Hache (protagonista masculino) es sin duda el cliché a rajatabla: alto, tonificado, va en moto a todas partes, es un Don Juan, es misterioso, acoge el vacile como herramienta de seducción, tiene un pasado tortuoso... Es un individuo que parece llevar intrínseca en su existencia la promesa de una experiencia inolvidable, el juramento de una huida inminente de todas las responsabilidades que, en este caso, a la protagonista, Babi, le corresponden (motivos suficientes, parece, para olvidar lo mal que la trata).


¿Qué es lo que resulta atrayente en realidad? Me pregunto, ¿la figura de chico duro en sí o todas esas otras cualidades positivas que le rodean y que parecen haber sido vetadas para los “chicos buenos”?

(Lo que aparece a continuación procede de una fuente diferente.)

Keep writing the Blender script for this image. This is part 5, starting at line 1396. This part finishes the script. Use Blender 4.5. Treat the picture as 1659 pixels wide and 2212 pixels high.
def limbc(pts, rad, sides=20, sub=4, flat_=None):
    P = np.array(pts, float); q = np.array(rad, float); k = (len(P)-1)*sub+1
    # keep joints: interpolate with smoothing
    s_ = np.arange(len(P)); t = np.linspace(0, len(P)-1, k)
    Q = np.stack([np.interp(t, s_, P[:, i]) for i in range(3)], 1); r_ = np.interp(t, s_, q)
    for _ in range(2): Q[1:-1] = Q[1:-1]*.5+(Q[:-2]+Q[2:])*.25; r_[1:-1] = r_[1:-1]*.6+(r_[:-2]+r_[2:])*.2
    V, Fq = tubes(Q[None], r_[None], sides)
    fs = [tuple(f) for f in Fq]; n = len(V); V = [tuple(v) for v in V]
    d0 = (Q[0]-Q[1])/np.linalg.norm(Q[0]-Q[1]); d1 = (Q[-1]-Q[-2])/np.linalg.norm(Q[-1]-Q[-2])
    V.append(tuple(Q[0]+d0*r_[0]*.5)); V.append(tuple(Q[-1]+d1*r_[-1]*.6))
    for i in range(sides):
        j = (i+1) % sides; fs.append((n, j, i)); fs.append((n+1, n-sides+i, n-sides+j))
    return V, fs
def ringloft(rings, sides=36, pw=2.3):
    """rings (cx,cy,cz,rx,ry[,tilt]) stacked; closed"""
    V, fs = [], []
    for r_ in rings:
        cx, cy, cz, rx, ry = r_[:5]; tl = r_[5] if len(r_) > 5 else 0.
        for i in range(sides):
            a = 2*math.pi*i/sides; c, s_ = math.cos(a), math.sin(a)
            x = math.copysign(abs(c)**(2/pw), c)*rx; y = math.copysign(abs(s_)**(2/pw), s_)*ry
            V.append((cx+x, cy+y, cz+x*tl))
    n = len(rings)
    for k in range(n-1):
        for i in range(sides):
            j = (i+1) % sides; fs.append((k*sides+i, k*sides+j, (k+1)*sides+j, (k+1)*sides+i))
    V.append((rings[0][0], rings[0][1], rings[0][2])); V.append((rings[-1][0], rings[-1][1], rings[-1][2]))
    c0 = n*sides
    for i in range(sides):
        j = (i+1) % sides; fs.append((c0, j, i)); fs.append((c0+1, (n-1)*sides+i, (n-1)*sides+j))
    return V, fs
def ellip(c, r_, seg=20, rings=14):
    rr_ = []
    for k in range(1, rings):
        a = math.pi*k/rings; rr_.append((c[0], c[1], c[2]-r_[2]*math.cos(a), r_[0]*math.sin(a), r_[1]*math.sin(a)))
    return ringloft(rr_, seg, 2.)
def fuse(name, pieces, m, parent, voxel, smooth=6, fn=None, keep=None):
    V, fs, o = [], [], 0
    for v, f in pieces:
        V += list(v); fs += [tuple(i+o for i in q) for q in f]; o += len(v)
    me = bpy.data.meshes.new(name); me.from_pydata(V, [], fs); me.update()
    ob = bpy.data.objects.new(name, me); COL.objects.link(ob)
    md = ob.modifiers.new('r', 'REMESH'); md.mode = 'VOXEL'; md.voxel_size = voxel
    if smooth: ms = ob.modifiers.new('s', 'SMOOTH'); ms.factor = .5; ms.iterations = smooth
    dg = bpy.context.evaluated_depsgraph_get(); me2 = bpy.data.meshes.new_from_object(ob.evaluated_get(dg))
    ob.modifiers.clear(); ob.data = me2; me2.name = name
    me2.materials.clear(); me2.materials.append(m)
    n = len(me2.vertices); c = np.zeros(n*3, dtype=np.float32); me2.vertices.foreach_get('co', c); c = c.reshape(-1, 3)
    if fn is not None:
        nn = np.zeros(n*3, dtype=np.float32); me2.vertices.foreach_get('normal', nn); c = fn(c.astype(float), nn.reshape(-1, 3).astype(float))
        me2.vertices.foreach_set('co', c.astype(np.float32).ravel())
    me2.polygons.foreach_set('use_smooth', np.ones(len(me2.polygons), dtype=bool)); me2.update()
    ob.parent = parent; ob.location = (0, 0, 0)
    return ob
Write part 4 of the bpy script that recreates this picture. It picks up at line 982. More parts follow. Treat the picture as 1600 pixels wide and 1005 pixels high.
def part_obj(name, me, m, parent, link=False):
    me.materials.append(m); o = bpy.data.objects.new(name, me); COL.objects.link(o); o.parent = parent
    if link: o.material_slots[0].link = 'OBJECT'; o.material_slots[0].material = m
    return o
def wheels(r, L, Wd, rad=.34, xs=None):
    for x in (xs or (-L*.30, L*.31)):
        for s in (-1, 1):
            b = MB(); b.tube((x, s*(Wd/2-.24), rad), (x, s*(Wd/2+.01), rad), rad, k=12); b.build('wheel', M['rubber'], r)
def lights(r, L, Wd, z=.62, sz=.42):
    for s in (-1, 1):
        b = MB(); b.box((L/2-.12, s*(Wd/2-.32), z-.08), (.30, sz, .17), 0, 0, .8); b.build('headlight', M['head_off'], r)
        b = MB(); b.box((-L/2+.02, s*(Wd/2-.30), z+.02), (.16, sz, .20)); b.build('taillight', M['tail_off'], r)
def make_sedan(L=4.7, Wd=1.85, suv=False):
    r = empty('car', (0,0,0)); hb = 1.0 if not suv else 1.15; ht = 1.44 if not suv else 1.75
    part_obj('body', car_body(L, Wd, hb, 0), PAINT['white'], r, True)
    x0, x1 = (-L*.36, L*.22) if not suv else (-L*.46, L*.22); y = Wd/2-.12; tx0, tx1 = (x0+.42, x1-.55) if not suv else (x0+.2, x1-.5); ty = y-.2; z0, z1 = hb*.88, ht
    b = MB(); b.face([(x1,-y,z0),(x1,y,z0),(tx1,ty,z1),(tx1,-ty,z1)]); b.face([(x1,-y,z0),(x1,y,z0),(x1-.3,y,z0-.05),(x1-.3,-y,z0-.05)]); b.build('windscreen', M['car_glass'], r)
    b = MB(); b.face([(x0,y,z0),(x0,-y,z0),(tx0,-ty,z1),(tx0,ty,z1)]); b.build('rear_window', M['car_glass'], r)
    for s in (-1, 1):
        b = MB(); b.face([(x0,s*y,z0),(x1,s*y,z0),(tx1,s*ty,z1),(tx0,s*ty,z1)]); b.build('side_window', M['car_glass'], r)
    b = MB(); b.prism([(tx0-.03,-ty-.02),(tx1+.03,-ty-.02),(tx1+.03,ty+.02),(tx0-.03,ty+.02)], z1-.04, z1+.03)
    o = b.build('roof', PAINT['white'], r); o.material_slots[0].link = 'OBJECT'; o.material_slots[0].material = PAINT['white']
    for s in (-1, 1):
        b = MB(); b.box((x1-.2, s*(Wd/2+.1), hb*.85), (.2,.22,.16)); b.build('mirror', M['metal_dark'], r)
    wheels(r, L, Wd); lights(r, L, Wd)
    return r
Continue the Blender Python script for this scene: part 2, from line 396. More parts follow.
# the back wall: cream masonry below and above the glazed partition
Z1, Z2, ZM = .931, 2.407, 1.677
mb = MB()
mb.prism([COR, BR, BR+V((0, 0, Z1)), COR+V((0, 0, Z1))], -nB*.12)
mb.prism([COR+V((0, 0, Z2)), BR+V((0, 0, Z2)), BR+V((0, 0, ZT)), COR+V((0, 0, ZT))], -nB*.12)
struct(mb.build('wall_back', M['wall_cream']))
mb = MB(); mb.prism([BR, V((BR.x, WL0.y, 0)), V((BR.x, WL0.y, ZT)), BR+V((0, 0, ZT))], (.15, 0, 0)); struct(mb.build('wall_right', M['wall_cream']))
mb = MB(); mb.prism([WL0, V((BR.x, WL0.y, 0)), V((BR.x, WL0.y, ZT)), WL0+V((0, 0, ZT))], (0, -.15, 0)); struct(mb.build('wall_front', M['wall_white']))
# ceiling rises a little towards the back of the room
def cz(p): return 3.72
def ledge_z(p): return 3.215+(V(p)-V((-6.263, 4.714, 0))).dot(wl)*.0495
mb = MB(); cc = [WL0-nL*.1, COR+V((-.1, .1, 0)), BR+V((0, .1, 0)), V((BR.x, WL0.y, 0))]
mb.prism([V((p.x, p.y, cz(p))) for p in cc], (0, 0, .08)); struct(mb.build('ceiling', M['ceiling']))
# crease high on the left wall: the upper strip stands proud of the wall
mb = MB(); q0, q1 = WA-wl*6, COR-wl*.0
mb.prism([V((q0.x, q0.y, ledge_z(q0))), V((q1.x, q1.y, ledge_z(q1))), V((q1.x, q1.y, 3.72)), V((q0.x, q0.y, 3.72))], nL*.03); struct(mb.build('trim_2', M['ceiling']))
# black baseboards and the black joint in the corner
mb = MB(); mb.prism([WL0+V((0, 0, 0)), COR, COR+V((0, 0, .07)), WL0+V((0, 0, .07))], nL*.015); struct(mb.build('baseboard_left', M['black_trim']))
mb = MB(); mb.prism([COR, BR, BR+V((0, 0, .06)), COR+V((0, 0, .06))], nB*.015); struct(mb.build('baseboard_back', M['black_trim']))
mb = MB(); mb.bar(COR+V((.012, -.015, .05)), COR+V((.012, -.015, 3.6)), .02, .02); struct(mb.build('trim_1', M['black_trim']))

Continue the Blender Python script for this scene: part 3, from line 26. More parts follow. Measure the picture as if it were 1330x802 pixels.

¿Por qué no hiciste nada cuando me tiró a la piscina?”, le pregunta Babi a su expareja. El chico bueno en las películas románticas (también en esta) suele ser un novio formal con quien la protagonista lleva muchos años. A este tópico (cuya importancia reside en ser el contrincante del tipo duro) lo presentan como una persona seria, insulsa, rayano en lo aburrido y que trata “bien” a la protagonista. No bromea ni entiende el sarcasmo, es estirado, está obsesionado con el deber, los estudios o el trabajo, y siempre se adhiere a lo políticamente correcto (aunque en el fondo, no tiene honor). Podríamos decir que es la rutina hecha hombre, pero una estática y sin colores. No tiene ambiciones más allá de cumplir las reglas y mantener el esquema clásico de las fases de la vida: casarse, tener niños, envejecer y morir.


Todo esto me hace pensar que, en realidad, la fantasía como tal no gira en torno a ese supuesto de chico malo, sino a lo que este acaba representando en todas las películas, series y libros: la personificación del carpe diem. En su ADN -generalizando- las normas parecen no tener cabida. Promete con su presencia una vida llena de aventuras, una rutina basada en la intensidad emocional y pasional, un mundo al margen del gris de las oficinas y de los uniformes. Por pura repetición, se ha terminado asociando todo esto al arquetipo del que hablamos, asumiendo que tales sensaciones solo, en exclusiva, pueden encontrarse con el chico malo. En realidad, no nos gusta tanto él como nos gusta lo que las películas dicen que solo él puede darnos, nos gusta fantasear sobre ese chute de intensidad que parece únicamente posible con el rebelde del barrio, esa conexión indestructible. Al final, este tipo de cuento resulta una versión moderna de la Cenicienta: todas esperamos -según nos dicta la sociedad- ser rescatadas por un príncipe azul (villano) de nuestra tediosa vida para ser felices. 


Es interesante observar que poco a poco esta tendencia parece redimirse. Están apareciendo tímidamente nuevos roles masculinos que cargan en sí esas cualidades positivas sentimentales, pero sin los malos tratos ni el chantaje emocional. Siguiendo con la línea de la cultura de masas, algunos ejemplos podrían ser Connell, de Normal People, u Otis, de Sex Education. Si el prototipo de Hache es en las películas la personificación del carpe diem mientras que su rival, el chico bueno, la personificación de las obligaciones, este actual e incipiente intento por crear personajes masculinos más diversos trata de mezclar el aura del primero con una vida rutinaria amable. El día a día deja de presentarse como una pérdida de tiempo ante la ineludible muerte y estos nuevos protagonistas, más humanos y reales, en lugar de demonizar la rutina, marcándola como enemiga a batir, la acaban transformando en un espacio seguro de intimidad y aceptación. No se percibe el deseo de huir de la vida mundana para aprovechar la propia vida, sino de abrazarla con esa persona a tu lado: el presente también se disfruta sin grandes pretensiones de por medio.


Si bien es cierto que, a medida que vamos creciendo, esa fantasía que con quince años era categórica se va disuadiendo. Sin embargo, teniendo en cuenta que nos nutrimos (lo queramos o no) de esa clase de productos, de esa clase de historias, de esa clase de promesas… por mucho que todas y todos crezcamos, la semilla ya ha sido plantada y despedirse completamente del carpe diem, incluso en los pensamientos que sabemos que no pasarán de la fantasía, no siempre se hace de forma eficaz. Primero es importante desligar nuestra felicidad de la tenencia de relaciones románticas y, para continuar, creo vital mantener este nuevo comienzo de historia de amor (ligada al nuevo tipo de protagonista masculino), para que adolescentes de quince años, en el caso de soñar despiertos sobre esto (que, asumámoslo, se va a seguir fantaseando), no lo hagan con un chico cuyas actitudes tóxicas sean blanqueadas por ese aura de trágico misterio, y sí con una persona que les escuche sin juzgarles y que les quiera bien. Erotizando el buen trato y siendo capaces de distinguir qué clase de amor debería dejar de venderse como sueño, cuando desde el principio solo fue una pesadilla.